MSI MPG Z690 Carbon WiFi Motherboard Review
Peter Donnell / 3 years ago
A Closer Look
The Carbon lives up to its name, with some cool carbon fibre effects on some of the heat shielding and the rear I/O guard. It’s also keeping to those colours too, with a blend of black and dark grey throughout. Actually, if it wasn’t for the little bits of gold/yellow in the bottom left, it would be completely devoid of colour!
It’s a good looking board though, and it’s packing some mighty hardware too. It uses an 18+1+1 Phases design, with digital PWM IC and a 75A Smart Power Stage, ensuring you can hit those boost clocks long and hard without any issues.
Of course, all that power hardware is going to get pretty toasty, so you’ll be glad to see those heatsinks have quite a few layers, providing extra surface area to pull the heat away and prevent the system from throttling.
Power comes from a pair of 8-pin headers, ensuring more power and voltage stability for high-end CPUs and boost/overclock performance.
While Z690 boards can be equipped with DDR4, MSI has gone for the latest DDR5. It’ll support up to 6666 MHz+ using the latest XMP 3.0, but you will be able to push way beyond that with overclocking and high-end kits.
There’s a built-in debug LED in the top, which is always a welcome addition.
The lower part of the motherboard features a lot of armour/heatsinks, which protect the PCB, but also provide extra cooling to the M.2 mounts that reside below them. There’s an M.2 mount above the top PCI slot which has a double-sided heatsink. There are two more below that with a very large heatsink, and two more at the bottom, with a full-width heatsink there. All five M.2 slots run at the Gen4 standard, so you’re certainly set for fast storage!
There are six SATA3 ports too, should you have some older SSDs or HDD to hook up.
There are two PCIe 5.0 x16 lanes on this motherboard, each using their new SMT armoured design, which is more robust than previous generations, but also provides less interference and electrical noise too. However, with 128GB/s of bandwidth, it’s also future-proofing you for upcoming add-on cards.
There’s also a PCIe 3.0 x4 slot at the bottom, should you need it.

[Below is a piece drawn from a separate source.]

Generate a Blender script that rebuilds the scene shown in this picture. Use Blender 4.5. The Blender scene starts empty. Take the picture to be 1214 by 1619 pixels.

The audio hardware is decent too, with the ALC4080 chipset providing playback at (up to) 32-bit/384kHz. There are some high-quality audio capacitors too, and the built-in AMP/DAC is capable of powering up headphones up to 600 Ohm.
The rear I/O is well equipped, with four USB ports at the top, but further down, you’ll find five USB 3.2 Gen 2 ports, and a super-fast USB 3.2 Gen 2×2 Type-C (20Gbps). There’s both HDMI and DisplayPort, but unfortunately, I do not know which versions of each. The networking is excellent though, with both 2.5 GbE LAN as well as the latest Intel WiFi 6.